Saturday, 11 January 2025

constitiuent political entity (12. 167)

We enjoyed this rather mind-blowing rundown of singular and obscure facts about each of America’s fifty states, trivia that stands out as improbable and due to the absence of citations (helpfully there are timestamps with smooth transitions that index each), though apparently one-hundred percent, unequivocally true, nonetheless compels one down rabbit holes, like for Nebraska’s standout detail (do you know anyone from there? A work colleague introduced herself with “I’ll bet you’ve never met anyone from Nebraska”) in the village of Monowi, supposedly named after an unidentified Native American term of wildflower for their profusion, which is the only incorporated area in the US with one resident, differential privacy enacted for the 2020 census reported that the population had doubled but this was confirmed to be a form of noise, a buffer to protect the privacy of an easily identifiable individual.

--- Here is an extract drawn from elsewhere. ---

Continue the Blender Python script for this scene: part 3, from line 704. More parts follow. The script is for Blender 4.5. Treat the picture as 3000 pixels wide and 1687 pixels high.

The sole resident, mayor and chief librarian maintains the five-thousand volume collection of her late husband and it her capacity as the municipal government, has granted herself a liquor license to operate a tavern for passers-through on the premises. What’s your home state’s niche fact? Which one is your favourite? The array of geographical expanses were also interesting and counterintuitive. The video presentation is thirty-minutes and fifty seconds long, referencing the number of the original colonies and the number of states. Let’s hope they give this treatment to the EU next.